Short task:
Write out the material exactly, with the pictures left out.
□ □ □ □ □
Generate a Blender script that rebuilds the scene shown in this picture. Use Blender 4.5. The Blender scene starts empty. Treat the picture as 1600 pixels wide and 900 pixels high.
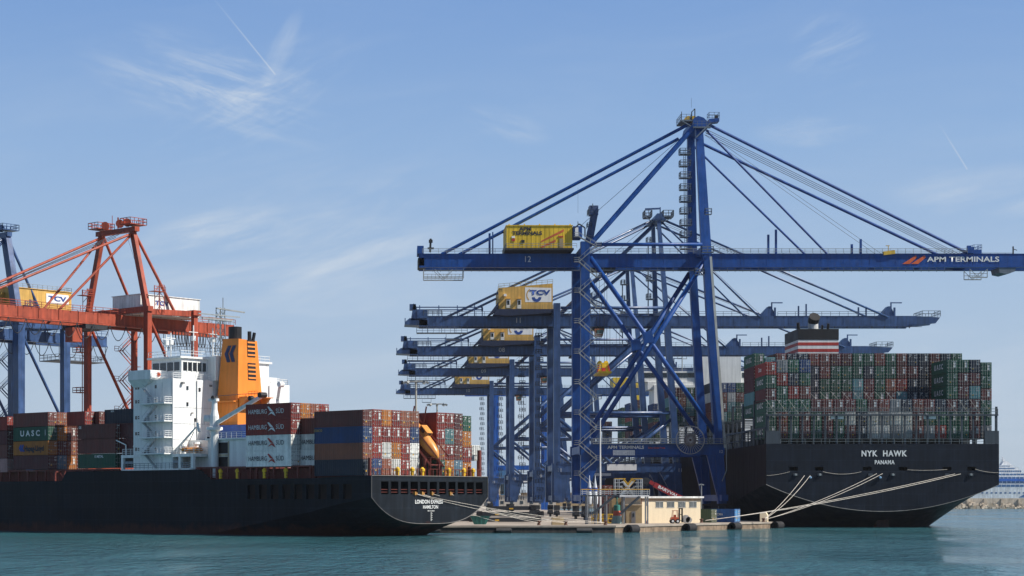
import bpy, bmesh, math, random
from mathutils import Vector, Matrix
random.seed(7)
S = bpy.context.scene
COL = S.collection
F, VX, VY, H, Q = 3000.0, 600.0, 781.0, 6.2, 1.32
R = math.radians

# ---------------------------------------------------------------- camera, sky, sun, exposure
cam_d = bpy.data.cameras.new('camera'); cam = bpy.data.objects.new('camera', cam_d); COL.objects.link(cam)
cam.location = (0, 0, H); cam.rotation_euler = (R(90), 0, 0)
cam_d.sensor_width = 36; cam_d.lens = F / 1600 * 36
cam_d.shift_x = 200 / 1600; cam_d.shift_y = 331 / 1600
cam_d.clip_start = 1; cam_d.clip_end = 40000
S.camera = cam
SUN_DIR = Vector((0.74, -0.19, 0.76)).normalized()
SUN_EL = math.asin(SUN_DIR.z)
wd = bpy.data.worlds.new('World'); S.world = wd; wd.use_nodes = True
wn, wl = wd.node_tree.nodes, wd.node_tree.links
wn.clear()
wo = wn.new('ShaderNodeOutputWorld'); bg = wn.new('ShaderNodeBackground'); bg.inputs['Strength'].default_value = 0.08
EXPO = 0.35; KS = 1 / (0.08 * 2 ** EXPO)
sky = wn.new('ShaderNodeTexSky'); sky.sky_type = 'NISHITA'; sky.sun_disc = False
sky.sun_elevation = SUN_EL; sky.sun_rotation = math.atan2(SUN_DIR.x, SUN_DIR.y)
sky.altitude = 0; sky.air_density = 1.0; sky.dust_density = 0.35; sky.ozone_density = 3.2
# thin cirrus and two contrails, laid out by direction
tc = wn.new('ShaderNodeTexCoord')
def wmath(op, a, b=None, c=None):
    n = wn.new('ShaderNodeMath'); n.operation = op
    for i, v in enumerate((a, b, c)):
        if v is None: continue
        if isinstance(v, (int, float)): n.inputs[i].default_value = v
        else: wl.new(v, n.inputs[i])
    return n.outputs[0]
def wramp(src, lo, hi, a=0.0, b=1.0):
    n = wn.new('ShaderNodeMapRange'); n.interpolation_type = 'SMOOTHSTEP'
    wl.new(src, n.inputs['Value'])
    n.inputs['From Min'].default_value = lo; n.inputs['From Max'].default_value = hi
    n.inputs['To Min'].default_value = a; n.inputs['To Max'].default_value = b
    return n.outputs[0]
sx = wn.new('ShaderNodeSeparateXYZ'); wl.new(tc.outputs['Generated'], sx.inputs[0])
dx, dy, dz = sx.outputs
ay = wmath('MAXIMUM', dy, 0.02)
pu = wmath('DIVIDE', dx, ay); pv = wmath('DIVIDE', dz, ay)      # tangent-plane direction towards +Y
cb = wn.new('ShaderNodeCombineXYZ'); wl.new(pu, cb.inputs[0]); wl.new(pv, cb.inputs[1])
def cloud(scale, rot, loc, det, lo, hi, dist=0.6, rough=0.6):
    mp = wn.new('ShaderNodeMapping'); mp.vector_type = 'TEXTURE'; mp.inputs['Scale'].default_value = tuple(1 / c_ for c_ in scale)
    mp.inputs['Rotation'].default_value = (0, 0, rot); mp.inputs['Location'].default_value = loc
    wl.new(cb.outputs[0], mp.inputs[0])
    nz = wn.new('ShaderNodeTexNoise'); nz.inputs['Scale'].default_value = 1; nz.inputs['Detail'].default_value = det
    nz.inputs['Roughness'].default_value = rough; nz.inputs['Distortion'].default_value = dist
    wl.new(mp.outputs[0], nz.inputs['Vector'])
    return wramp(nz.outputs['Fac'], lo, hi)
def blob(u, v, ru, rv, rot=0):
    du = wmath('SUBTRACT', pu, u); dv = wmath('SUBTRACT', pv, v)
    c, s = math.cos(rot), math.sin(rot)
    a = wmath('ADD', wmath('MULTIPLY', du, c / ru), wmath('MULTIPLY', dv, s / ru))
    b = wmath('ADD', wmath('MULTIPLY', du, -s / rv), wmath('MULTIPLY', dv, c / rv))
    q = wmath('ADD', wmath('MULTIPLY', a, a), wmath('MULTIPLY', b, b))
    return wramp(q, 0.0, 1.0, 1.0, 0.0)
def UV(px, py): return (px - VX) / F, (VY - py) / F
def mul(a, b): return wmath('MULTIPLY', a, b)
w1 = cloud((14, 70, 1), 0.05, (3.1, 0, 0), 7, 0.40, 0.80, 0.35)
w2 = cloud((9, 55, 1), 0.22, (8.0, 2.0, 0), 6, 0.40, 0.82, 0.3)
w3 = cloud((5, 26, 1), 0.12, (1.0, 5.0, 0), 5, 0.40, 0.85, 0.8)
parts_ = []
wa = cloud((16, 85, 1), -0.30, (2.1, .4, 0), 9, 0.40, 0.80, 0.35, .68)
wb = cloud((16, 80, 1), 0.42, (5.1, 3.4, 0), 9, 0.42, 0.82, 0.35, .68)
wc = cloud((12, 70, 1), 1.12, (1.7, 6.4, 0), 8, 0.36, 0.78, 0.3, .6)
for (px, py, rx, ry, rot, src, k) in [(310, 125, 170, 62, -0.25, wa, .50), (385, 160, 130, 60, -0.35, wa, .34), (455, 120, 110, 55, 0.4, wb, .30), (438, 80, 60, 16, 1.12, wc, .34), (370, 185, 130, 45, 0.4, wb, .50), (315, 382, 120, 42, 0.28, w2, .85),
        (430, 440, 240, 90, 0.2, w2, .6), (560, 370, 160, 70, 0.6, wb, .35), (1300, 85, 60, 60, 0.8, wb, .45), (1560, 300, 150, 40, 0.0, w2, .55), (790, 195, 60, 22, -0.3, wa, .4), (1270, 205, 80, 25, 0, w1, .4), (520, 330, 260, 90, 0.1, w2, .30)]:
    u, v = UV(px, py)
    parts_.append(mul(mul(src, blob(u, v, rx / F * 1.35, ry / F * 1.35, rot)), k))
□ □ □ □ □
Full answer:
Generate a Blender script that rebuilds the scene shown in this picture. Use Blender 4.5. The Blender scene starts empty. Treat the picture as 1600 pixels wide and 900 pixels high.
import bpy, bmesh, math, random
from mathutils import Vector, Matrix
random.seed(7)
S = bpy.context.scene
COL = S.collection
F, VX, VY, H, Q = 3000.0, 600.0, 781.0, 6.2, 1.32
R = math.radians

# ---------------------------------------------------------------- camera, sky, sun, exposure
cam_d = bpy.data.cameras.new('camera'); cam = bpy.data.objects.new('camera', cam_d); COL.objects.link(cam)
cam.location = (0, 0, H); cam.rotation_euler = (R(90), 0, 0)
cam_d.sensor_width = 36; cam_d.lens = F / 1600 * 36
cam_d.shift_x = 200 / 1600; cam_d.shift_y = 331 / 1600
cam_d.clip_start = 1; cam_d.clip_end = 40000
S.camera = cam
SUN_DIR = Vector((0.74, -0.19, 0.76)).normalized()
SUN_EL = math.asin(SUN_DIR.z)
wd = bpy.data.worlds.new('World'); S.world = wd; wd.use_nodes = True
wn, wl = wd.node_tree.nodes, wd.node_tree.links
wn.clear()
wo = wn.new('ShaderNodeOutputWorld'); bg = wn.new('ShaderNodeBackground'); bg.inputs['Strength'].default_value = 0.08
EXPO = 0.35; KS = 1 / (0.08 * 2 ** EXPO)
sky = wn.new('ShaderNodeTexSky'); sky.sky_type = 'NISHITA'; sky.sun_disc = False
sky.sun_elevation = SUN_EL; sky.sun_rotation = math.atan2(SUN_DIR.x, SUN_DIR.y)
sky.altitude = 0; sky.air_density = 1.0; sky.dust_density = 0.35; sky.ozone_density = 3.2
# thin cirrus and two contrails, laid out by direction
tc = wn.new('ShaderNodeTexCoord')
def wmath(op, a, b=None, c=None):
    n = wn.new('ShaderNodeMath'); n.operation = op
    for i, v in enumerate((a, b, c)):
        if v is None: continue
        if isinstance(v, (int, float)): n.inputs[i].default_value = v
        else: wl.new(v, n.inputs[i])
    return n.outputs[0]
def wramp(src, lo, hi, a=0.0, b=1.0):
    n = wn.new('ShaderNodeMapRange'); n.interpolation_type = 'SMOOTHSTEP'
    wl.new(src, n.inputs['Value'])
    n.inputs['From Min'].default_value = lo; n.inputs['From Max'].default_value = hi
    n.inputs['To Min'].default_value = a; n.inputs['To Max'].default_value = b
    return n.outputs[0]
sx = wn.new('ShaderNodeSeparateXYZ'); wl.new(tc.outputs['Generated'], sx.inputs[0])
dx, dy, dz = sx.outputs
ay = wmath('MAXIMUM', dy, 0.02)
pu = wmath('DIVIDE', dx, ay); pv = wmath('DIVIDE', dz, ay)      # tangent-plane direction towards +Y
cb = wn.new('ShaderNodeCombineXYZ'); wl.new(pu, cb.inputs[0]); wl.new(pv, cb.inputs[1])
def cloud(scale, rot, loc, det, lo, hi, dist=0.6, rough=0.6):
    mp = wn.new('ShaderNodeMapping'); mp.vector_type = 'TEXTURE'; mp.inputs['Scale'].default_value = tuple(1 / c_ for c_ in scale)
    mp.inputs['Rotation'].default_value = (0, 0, rot); mp.inputs['Location'].default_value = loc
    wl.new(cb.outputs[0], mp.inputs[0])
    nz = wn.new('ShaderNodeTexNoise'); nz.inputs['Scale'].default_value = 1; nz.inputs['Detail'].default_value = det
    nz.inputs['Roughness'].default_value = rough; nz.inputs['Distortion'].default_value = dist
    wl.new(mp.outputs[0], nz.inputs['Vector'])
    return wramp(nz.outputs['Fac'], lo, hi)
def blob(u, v, ru, rv, rot=0):
    du = wmath('SUBTRACT', pu, u); dv = wmath('SUBTRACT', pv, v)
    c, s = math.cos(rot), math.sin(rot)
    a = wmath('ADD', wmath('MULTIPLY', du, c / ru), wmath('MULTIPLY', dv, s / ru))
    b = wmath('ADD', wmath('MULTIPLY', du, -s / rv), wmath('MULTIPLY', dv, c / rv))
    q = wmath('ADD', wmath('MULTIPLY', a, a), wmath('MULTIPLY', b, b))
    return wramp(q, 0.0, 1.0, 1.0, 0.0)
def UV(px, py): return (px - VX) / F, (VY - py) / F
def mul(a, b): return wmath('MULTIPLY', a, b)
w1 = cloud((14, 70, 1), 0.05, (3.1, 0, 0), 7, 0.40, 0.80, 0.35)
w2 = cloud((9, 55, 1), 0.22, (8.0, 2.0, 0), 6, 0.40, 0.82, 0.3)
w3 = cloud((5, 26, 1), 0.12, (1.0, 5.0, 0), 5, 0.40, 0.85, 0.8)
parts_ = []
wa = cloud((16, 85, 1), -0.30, (2.1, .4, 0), 9, 0.40, 0.80, 0.35, .68)
wb = cloud((16, 80, 1), 0.42, (5.1, 3.4, 0), 9, 0.42, 0.82, 0.35, .68)
wc = cloud((12, 70, 1), 1.12, (1.7, 6.4, 0), 8, 0.36, 0.78, 0.3, .6)
for (px, py, rx, ry, rot, src, k) in [(310, 125, 170, 62, -0.25, wa, .50), (385, 160, 130, 60, -0.35, wa, .34), (455, 120, 110, 55, 0.4, wb, .30), (438, 80, 60, 16, 1.12, wc, .34), (370, 185, 130, 45, 0.4, wb, .50), (315, 382, 120, 42, 0.28, w2, .85),
        (430, 440, 240, 90, 0.2, w2, .6), (560, 370, 160, 70, 0.6, wb, .35), (1300, 85, 60, 60, 0.8, wb, .45), (1560, 300, 150, 40, 0.0, w2, .55), (790, 195, 60, 22, -0.3, wa, .4), (1270, 205, 80, 25, 0, w1, .4), (520, 330, 260, 90, 0.1, w2, .30)]:
    u, v = UV(px, py)
    parts_.append(mul(mul(src, blob(u, v, rx / F * 1.35, ry / F * 1.35, rot)), k))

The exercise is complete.